The Buck Starts Here

Tony Buck
Unearth
AUSTRALIA ROOM 40 RM488 CD (2017)

A case of more of the same for percussionist Tony Buck, who apparently spent years assembling a sound collage that pretty closely resembles what (his day job) in The Necks might throw up on any given day: soft fields of static, field recordings and ripples of percussion coalescing, curdling and climaxing as a vast cloud of interstellar gas over the best part of an hour. The Necks are one of the great variation-on-a-theme acts and their oeuvre is one long refinement process (as are the albums themselves), but as recent solo recordings by Chris Abrahams and now Buck illustrate, a bit of extracurricular is in order (be it promiscuous collaboration or febrile soloing) to keep things tweaked and sounding ‘the same’. Buck, however, approaches his materials in exactly the same way that Abrahams’ Fluid To The Influence does not: that atomised assortment of studio oddments was intriguing and at times other-worldly, but without cohesion and I can’t help wishing I could hear it sewn up like this. Of Unearth itself, the simple act of reviewing it brings up words like ‘sell’, ‘rice’ and ‘Chinese’: not a criticism by any measure, I should add. I could listen to this for days.

eRikm / Martin Brandlmayr
Ecotone
RUSSIA MIKROTON RECORDINGS mikroton cd 37 (2014)

Martin Brandlmayr is another percussionist who (at least on this occasion) favours textured bursts over methodical pattern development, and in his duo with electronician eRikm he is all spasmodic jerks and spells of amnesiac silence. While sometimes lost-at-sea without a map, the pair seem comfortable negotiating the formless field of real-time electroacoustic manipulation-meets-live-instrumentation, acting out their orgy of farting/splurging/crackling as a body-horror sex scene where the participants merge and fumble on as a jumble of extremities; the eldritch scene lit by sparks from a wall of dysfunctional TVs spluttering away nearby.

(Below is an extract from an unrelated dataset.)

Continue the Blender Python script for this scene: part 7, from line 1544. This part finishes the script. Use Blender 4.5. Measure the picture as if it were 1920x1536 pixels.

Taut, hair-trigger improv with a Lynchian kinda post-industrial vibe, in which the impulses to impose superstructure and scavenge for scraps are in constant negotiation.

Han-Earl Park / Dominic Lash / Mark Sanders / Caroline Pugh
Sirene 1009
IRELAND BUSTER AND FRIENDS BAF000 CD (2017)

For further proof of the UK improv scene’s vitality look no further than Sirene 1009. Though not everyone is a household name (nor British), at least two of this four-piece are scene mainstays, and the whole squad sounds as at-home with each other as they are with the promiscuous goings in English jazz dens. The much frequented Cafe OTO is our virtual venue for most of this set, where visceral freeform unscrunches itself into being, sparked by Caroline Pugh’s tempestuous, syllable-timed glossolalia and billowed by flurries from the bass/drum/guitar boys, with lashings of warm vibrato throughout. This eases the sense of cold, damp bareness you get when players wait for each other to get the party started and tape hiss issues listener boredom warnings. While I’m generally wary of ‘all for one’ antics due to a limited tolerance for vocal histrionics and the tendency to compensate virtuoso runs/ cacophonous jams for deeper musical structure, I’m glad to report that no such shortcomings afflict this awesome foursome, who know when to let rip and when to keep it in their pants.